On 09/11/2014 09:30, Anton Ekermans wrote:
Good day raiders,
I have a question on md that I cannot find (up to date) answer to.
We use SuperMicro server with 16 shared disks on a shared backplane
between two motherboards, running up to date CentOS7.
If I create an array on one node, the other node can detect it. I put
GFS2 on top of the array so both system can share the filesystem, but
I want to know if md raid is safe to be used in this way with possibly
2 active/active nodes changing the metadata at the same time.
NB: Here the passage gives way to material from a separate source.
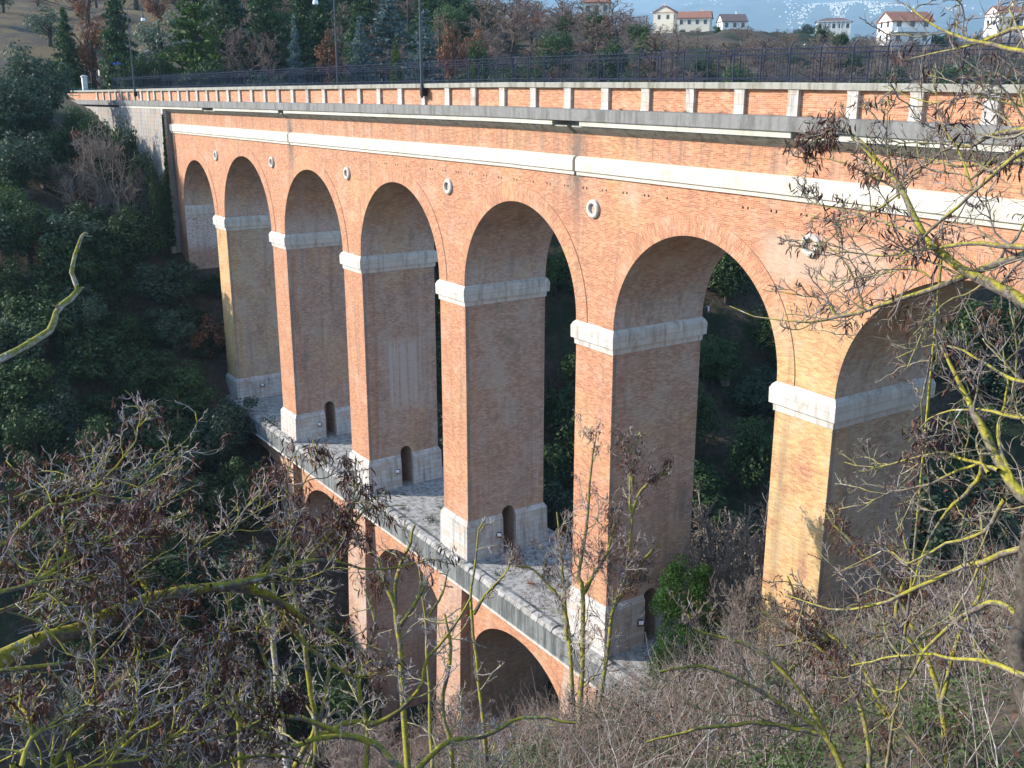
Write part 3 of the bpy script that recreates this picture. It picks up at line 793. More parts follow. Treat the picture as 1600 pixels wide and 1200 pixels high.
for i in range(3):
    a, b = bare_tree(3.6, 4.2, (7, 7, 6), .05, .2, .010, 5)
    proto('shrub', 'bare_shrub', [('trunk', a, M['grey_twig']), ('twigs', b, M['grey_twig'])])
for key in PROTO:
    PROTO[key] = [(nm, [(pn, tuple(pm), mt) for pn, pm, mt in ps]) for nm, ps in PROTO[key]]
MESH = {}
def plant(key, X, Y, h, w=None, label='', cat='tree', group=None, z=None, var=None, name=None):
    vs = PROTO[key]; v = int(rng.integers(0, len(vs))) if var is None else var % len(vs)
    nm, ps = vs[v]
    H0 = max(pm[0][:, 2].max() for _, pm, _ in ps); W0 = max((pm[0][:, 0].max()-pm[0][:, 0].min()) for _, pm, _ in ps)
    zz = tz(X, Y) if z is None else z
    o = empty(name or nm, (X*U, Y*U, zz*U-.05), label, cat, group)
    sz = h/H0; sw = (w/W0) if w else sz
    o.scale = (sw, sw*rng.uniform(.9, 1.1), sz); o.rotation_euler = (0, 0, rng.uniform(0, 6.28))
    for pn, pm, mt in ps:
        k = (key, v, pn)
        if k not in MESH:
            ob = mesh_np(pn, pm[0], pm[1], mt, None); MESH[k] = ob.data; ob.parent = o
        else:
            ob = bpy.data.objects.new(pn, MESH[k]); link(ob, o)
    return o
def at_px(px, dist): 
    b = bearing(px, dist); return float(b[0]), float(b[1])
def at_dir(px, py, dist):
    d = ray(px, py); d = d/np.hypot(d[0], d[1]); q = CAM+d*dist; return float(q[0]), float(q[1]), float(q[2])
def place_h(key, px, ytop, h, w=None, lo=20, hi=60, **kw):   # first spot along that direction where a plant h metres tall reaches it
    for dist in np.arange(lo, hi, .2):
        X, Y, zt_ = at_dir(px, ytop, dist)
        if zt_-tz(X, Y) <= h/U: break
    return plant(key, X, Y, h, w, **kw)
def to_top(key, px, dist, ytop, w=None, **kw):
    X, Y, ztop = at_dir(px, ytop, dist); z = tz(X, Y)
    return plant(key, X, Y, max(.8, (ztop-z)*U), (max(w, (ztop-z)*U*.85) if key == 'shrub' else w), **kw)
def inview(X, Y, margin=130):
    a = X*Fh[0]+(Y+D)*Fh[1]; b = X*Rt[0]+(Y+D)*Rt[1]
    if a < 1: return False
    px = 800+1665*b/a; return -margin < px < 1600+margin
def poisson(xs, ys, r, tries, ok):
    pts = []
    for _ in range(tries):
        p = (rng.uniform(*xs), rng.uniform(*ys))
        if not ok(*p): continue
        if all((p[0]-q[0])**2+(p[1]-q[1])**2 > r*r for q in pts): pts.append(p)
    return pts

# ---- the far bank in front of the viaduct
g = 'evergreens on the steep bank left of the viaduct'
for X, Y in poisson((-46, -24.5), (-6.8, -1.1), 1.05, 5200, lambda x, y: inview(x, y, 60)):
    z = tz(X, Y)
    if X < -35.2 and Y > -2.6: continue
    if -41 < X < -35.2 and rng.random() < .45: continue
    plant('oak' if rng.random() < .8 else 'oakblue', X, Y, rng.uniform(4.8, 7.6) if X > -36 else rng.uniform(3, 4.6), rng.uniform(5.5, 8) if X > -36 else rng.uniform(4, 5.5), label='dark evergreen oak packed among others on the steep bank left of the viaduct', group=g)
for X, Y in poisson((-24.5, -13.5), (-7.5, -1.0), 1.3, 1800, lambda x, y: inview(x, y, 60)):
    if X > -23 and rng.random() < (.85 if X > -20.5 else .55):
        plant('shrub', X, Y, rng.uniform(3.5, 5.5), rng.uniform(4.5, 6), label='bare brown thicket shrub on the lit slope below the lower arches', cat='shrub', group='bare shrubs below the lower arches'); continue
    plant('oak', X, Y, rng.uniform(4.5, 7.0), rng.uniform(5.2, 7.4), label='dark evergreen tree deep in the gorge below the lower arches', group='evergreens in the gorge bottom')
# bigger individual ones
to_top('oakblue', 48, 43, 62, 9.5, label='large grey-green evergreen oak before the far end of the parapet', var=0)
to_top('oakblue', 12, 41, 118, 8, label='grey-green evergreen at the left picture edge below the largest oak', var=1)
place_h('oakblue', 25, 200, 7, 7, 26, 42, label='blue-green evergreen at the left picture edge, beside the bare thicket', var=0)
place_h('oakblue', 20, 500, 6, 6.4, 18, 36, label='pale grey-green bush top behind the broken branch', var=1)
place_h('oakblue', 352, 628, 6, 6.4, 18, 33, label='evergreen bush catching light beside the far end of the stone ledge', var=1)
place_h('oak', 205, 322, 7, 7.0, 25, 38, label='upright evergreen oak above the dark mass, below the bare thicket', var=1)
place_h('rust', 70, 345, 5, 4.8, 26, 40, label='rust-leaved oak among evergreens left of the broken branch')
for bx, by, bh in [(-33.5, -.45, 3.6), (-32.5, -.6, 3.2), (-33.3, .6, 3.0), (-32.0, .45, 3.0), (-32.7, 1.4, 3.4), (-31.7, -.55, 2.6)]:
    plant('oak', bx, by, bh, bh*1.25, label='dark bush growing at the foot of the end arch by the abutment', cat='shrub', group='bushes at the foot of the end arch', name='evergreen_bush')
place_h('rust', 318, 428, 4.6, 4.6, 29, 33.2, label='rust-leaved shrub at the foot of the first pier')
place_h('rust', 135, 290, 4, 4.2, 26, 40, label='faint rust-leaved shrub below the bare thicket', var=1)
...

I've
disabled raid-check cron job on one node so they don't both resync the
drives weekly, but I suspect there's a lot more to it than that.
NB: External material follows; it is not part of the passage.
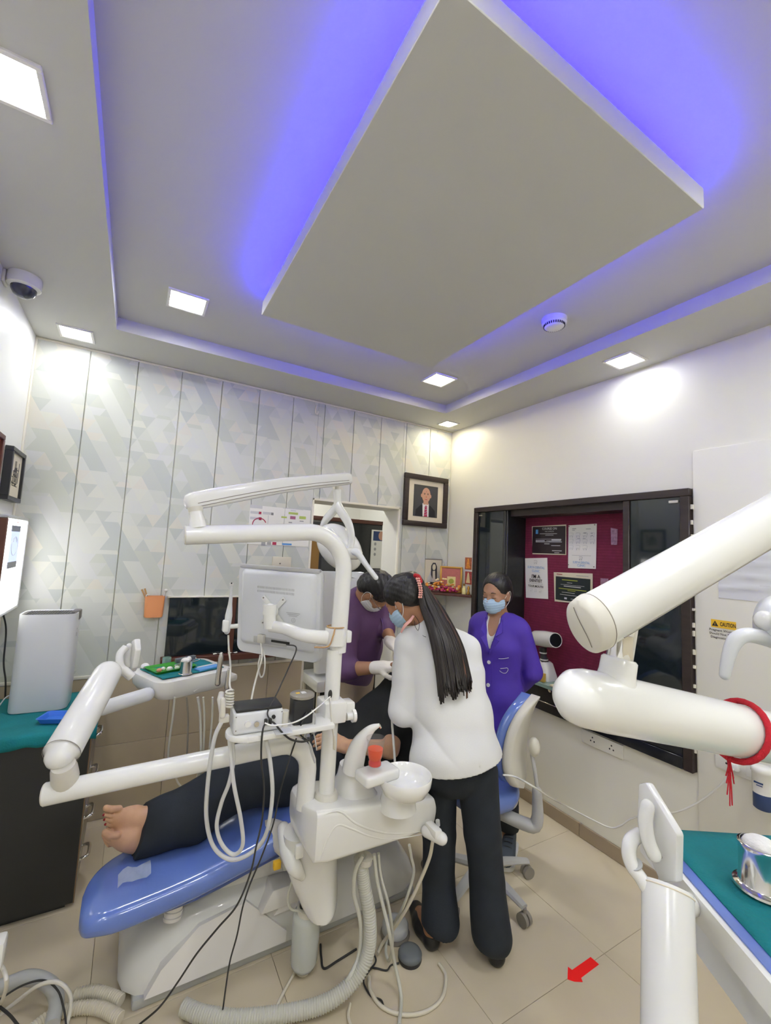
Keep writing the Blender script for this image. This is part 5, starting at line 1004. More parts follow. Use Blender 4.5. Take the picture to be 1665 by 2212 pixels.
# caution sticker and pale notice on the right wall
def on_wall(x, y): return PX(x, y, XR-0.016)
ct = thing('caution_sign', 'yellow CAUTION sticker with small black lines on the right wall', 'sign', on_wall(1562, 1385))
c = on_wall(1562, 1349); wy = abs(on_wall(1535, 1345)[1]-on_wall(1589, 1350)[1]); hz = 0.036
b = B(); b.box(c, (0.0012, wy, hz)); b.part('yellow_band', 'yellow', ct, 0)
text('CAUTION', c+A(-0.0012, -0.018, -0.001), EXB, EYB, 0.018, 'ink_black', ct, maxw=wy*0.62, bold=0.02)
b = B(); o = c+A(-0.0012, wy*0.33, 0); b.add([o+A(0, 0.013, -0.012), o+A(0, -0.013, -0.012), o+A(0, 0, 0.013)], [(0, 1, 2)]); b.part('warning_triangle', 'ink_black', ct, 0)
text('!', o+A(-0.0008, 0, -0.003), EXB, EYB, 0.012, 'yellow', ct, bold=0.02)
for k, s_ in enumerate(('Pregnant Women', 'Should Not Enter', 'Diagnostic Area')):
    text(s_, c+A(-0.0008, 0.004, -0.030-0.0165*k), EXB, EYB, 0.0105, 'ink_black', ct, maxw=0.105, bold=0.01)
pts = [on_wall(*p) for p in ((1552, 1222), (1665, 1160))]
nt_ = thing('paper_notice', 'large creased pale paper notice on the wall behind the thick white arms', 'notice', on_wall(1610, 1295))
zt_, zb_ = on_wall(1560, 1190)[2], on_wall(1560, 1292)[2]; y0_, y1_ = on_wall(1551, 1240)[1], on_wall(1700, 1240)[1]
b = B(); G = []
for i in range(25):
    row = []
    for j in range(25):
        u, v = j/24, i/24; bump = 0.0
        for v0, sl, am in ((0.25, 0.10, 0.004), (0.42, -0.05, 0.004), (0.62, 0.06, 0.0035), (0.8, -0.08, 0.004)): bump += am*math.exp(-((v-v0-sl*(u-0.5))/0.03)**2)
        row.append(A(XR-0.0165-bump, y0_+(y1_-y0_)*u, zt_+0.06-(zt_+0.06-zb_)*v))
    G.append(row)
b.sheet(G); b.part('sheet', 'paper_grey', nt_, 60)
bars(nt_, A(XR-0.019, (y0_+y1_)/2, (zt_+zb_)/2), [(-0.05+0.05*k, 0.02-0.03*(k % 3), 0.035, 0.003) for k in range(6)] + [(-0.02, -0.06, 0.12, 0.002), (-0.03, 0.06, 0.10, 0.002)], 'ink_light', off=-0.003)
# ================================================================ things on the far wall
YW = YB-0.0065
def wall_box(name, label, cat, px, d, m): pass
# dark glass window
x0, x1, z0, z1 = 0.218, 0.99, 0.873, 1.243
bw = thing('glass_cabinet', 'black glass fronted wall unit with brown wood trim on the panel wall', 'cabinet', ((x0+x1)/2, YB-0.02, z0))
b = B(); b.bx((x0, YB-0.030, z0+0.012), (0.585, YB-0.004, z1), 0.002, 1); b.part('glass_pane', 'tinted_glass', bw, 0)
b = B(); b.bx((0.620, YB-0.030, z0+0.012), (x1, YB-0.004, z1), 0.002, 1); b.part('glass_pane', 'tinted_glass', bw, 0)
b = B(); b.bx((0.586, YB-0.034, z0+0.012), (0.619, YB-0.003, z1), 0.002, 1); b.part('mullion', 'brown_wood', bw)
b = B(); b.bx((x0-0.012, YB-0.036, z1), (x1, YB-0.003, z1+0.008), 0.002, 1); b.part('top_trim', 'trim_paint', bw)
b = B(); b.bx((x0-0.02, YB-0.075, z0-0.028), (x1+0.02, YB-0.003, z0+0.010), 0.003, 1); b.part('sill', 'brown_wood', bw)
for k, (x, y, lb) in enumerate(((470, 1418, 'torn scrap of white paper on the brown sill behind the tray'), (502, 1412, 'crumpled white scrap on the brown sill near the monitor'))):
    q = PY(x, y, YB-0.05); q[2] = z0+0.0105; b = B(); b.sheet([[q+A(-0.03+0.015*i, -0.01+0.01*j, 0.002+0.006*((i*7+j*5) % 3)/2) for j in range(3)] for i in range(5)]); b.thing('paper_scrap', 'paper', lb, 'paper', ang=0)
# two printed sheets
ps = thing('chart_poster', 'pair of white printed charts with red circle and green labels on the panel wall', 'poster', (0.88, YW, 1.605))
for xa, xb in ((0.662, 0.905), (0.909, 1.100)):
    b = B(); b.bx((xa, YW-0.002, 1.600), (xb, YW, 1.868), 0); b.part('sheet', 'paper', ps, 0)
EXW = A(1, 0, 0)
def wb(rows, m, name='printed_blocks'):
    b = B()
    for x, y, w_, h_ in rows:
        q = PY(520+x/9.25, 1060+y/9.25, YW-0.0025); b.box(q, (w_, 0.0006, h_))
    b.part(name, m, ps, 0, kind='stuff')
wb([(310, 320, 0.085, 0.022), (280, 435, 0.06, 0.018), (275, 550, 0.06, 0.018), (535, 452, 0.065, 0.018), (530, 715, 0.07, 0.018), (545, 600, 0.004, 0.075), (1050, 365, 0.15, 0.005), (1050, 400, 0.04, 0.006)], 'ink_light')
wb([(632, 465, 0.016, 0.018), (1215, 610, 0.03, 0.008), (990, 635, 0.025, 0.008), (450, 1050, 0.028, 0.02), (565, 1050, 0.028, 0.02), (450, 1090, 0.03, 0.006)], 'ink_grey')
wb([(385, 445, 0.018, 0.018), (385, 560, 0.02, 0.02), (610, 725, 0.018, 0.018), (670, 1055, 0.028, 0.02)], 'ink_red')
wb([(1040, 540, 0.04, 0.022), (1030, 745, 0.04, 0.012)], 'ink_mauve')
wb([(1050, 455, 0.07, 0.016), (865, 530, 0.04, 0.012), (1235, 540, 0.05, 0.02), (1260, 690, 0.035, 0.02), (1230, 750, 0.045, 0.012)], 'ink_green')
wb([(920, 1070, 0.07, 0.012)], 'ink_blue')
b = B(); q = PY(520+370/9.25, 1060+670/9.25, YW-0.003); b.tube([q+A(0.046*math.cos(a), 0, 0.042*math.sin(a)) for a in np.linspace(math.radians(20), math.radians(215), 20)], 0.0032, 6); b.part('red_arc', 'ink_red', ps, 0)
c = PY(608, 1216, YW-0.004)
t = thing('wall_socket', 'cream wall plate with one dark knob above the monitor', 'socket', c-A(0, 0, 0.04)); b = B(); b.box(c, (0.135, 0.012, 0.085), None, 0.003); b.part('plate', 'socket_cream', t); b = B(); b.ell(c+A(-0.012, -0.007, -0.004), 0.006, None, 10, 6); b.part('knob', 'seam', t)
# orange holder with sticks
c = PY(333, 1309, YW-0.028)
t = thing('orange_holder', 'orange wall holder with brown sticks on the panel wall', 'holder', c-A(0, 0, 0.07))
b = B(); R = []
for z, w_ in ((-0.066, 0.090), (-0.060, 0.100), (0.060, 0.108)): R.append(np.array([c+A(p, q, z) for p, q in rrect(w_, 0.05, 0.015, 4)]))
b.rings(R, True, False)
R = [np.array([c+A(p, q, z) for p, q in rrect(w_, 0.044, 0.012, 4)])[::-1] for z, w_ in ((0.060, 0.102), (0.0, 0.095))]; b.rings(R, False, False); b.part('pocket', 'orange', t, 50)
for dx, dz, m, r in ((-0.075, 0.10, 'bamboo', 0.005), (-0.060, 0.105, 'bamboo', 0.005)):
    b = B(); b.tube([c+A(-0.025, 0, 0.0), c+A(dx, 0.0, dz)], r, 8); b.part('stick', m, t)
b = B(); b.tube([c+A(0.035, 0, 0.0), c+A(0.052, 0, 0.075), c+A(0.056, 0, 0.092)], [0.003, 0.004, 0.011], 8, 3, round_end=True); b.part('brush', 'plastic_warm', t)
b = B(); b.tube([c+A(-0.03, -0.01, 0.03), c+A(-0.048, -0.02, 0.066), c+A(-0.03, -0.02, 0.07)], 0.004, 6, 3); b.part('clip', 'plastic', t)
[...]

If it's not possible, then alternatively some advice on strategy to
have a large active/active shared disk/filesystem would also be welcome.
Not possible, as far as I know: MD does not reload / exchange metadata
information with other MD peers. MD thinks it is the only user of those
disks.
If you attempt to share the arrays and then one head fails one disk and
starts reconstruction onto another disk, while the other head thinks the
array is all right, havoc will arise certainly.
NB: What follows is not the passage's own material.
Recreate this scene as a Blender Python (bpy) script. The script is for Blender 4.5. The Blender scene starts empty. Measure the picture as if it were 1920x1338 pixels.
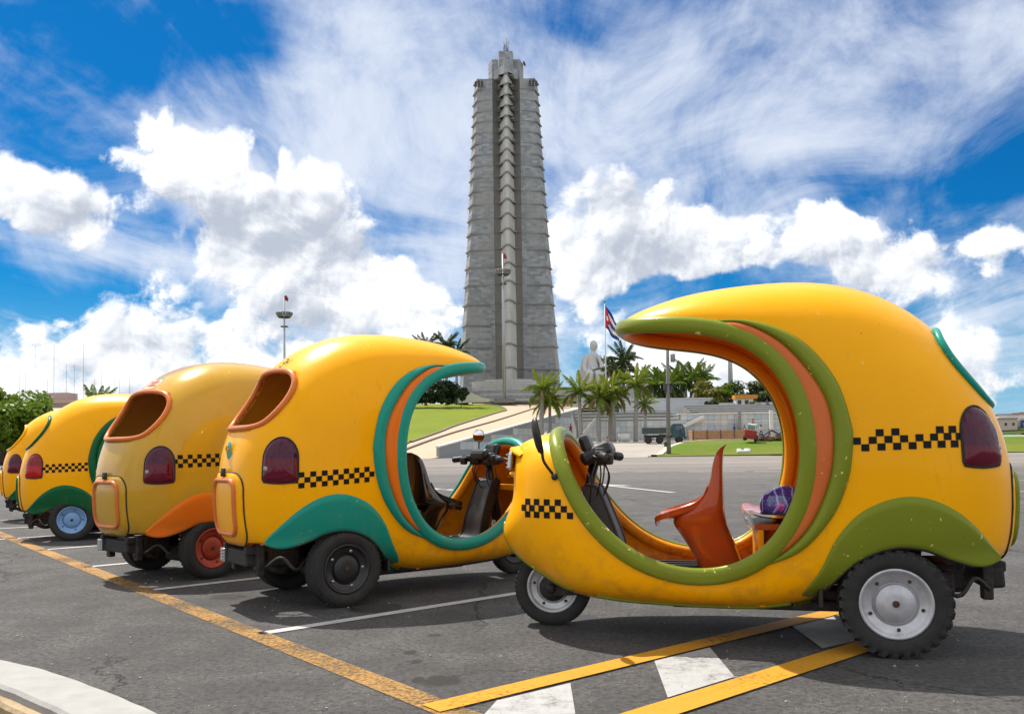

Even without this worst-case scenario, data probably will be still lost
because the two MDs are not cache coherent, so writes on one head will
not invalidate the kernel cache for the same region on the other head,
and this is bad because reads performed on the other head will not see
the changes just written if such area was cached in the kernel.
GFS actually will attempt to invalidate such cache but I am not sure to
what extent: if you use raid5/6 probably it is not enough because the
stripe-cache will hold stale data in a way that GFS probably does not
know about (does not go away even with echo 3 > /proc/sys/vm/drop_caches
). Maybe raid0/1/10 can be safer... anybody knows if cache dropping
works well there?
But the problem of consistent vision of disk failures and raid
reconstruction seems harder to overcome.
You can do an active/passive configuration, shutting down MD on one head
and starting it on the other head.
Another option is the crossed-active or whatever it is called: some
arrays are active on one head node, other arrays on the other head node,
so to share the computational and bandwidth burden.
If other people have better ideas I am all ears.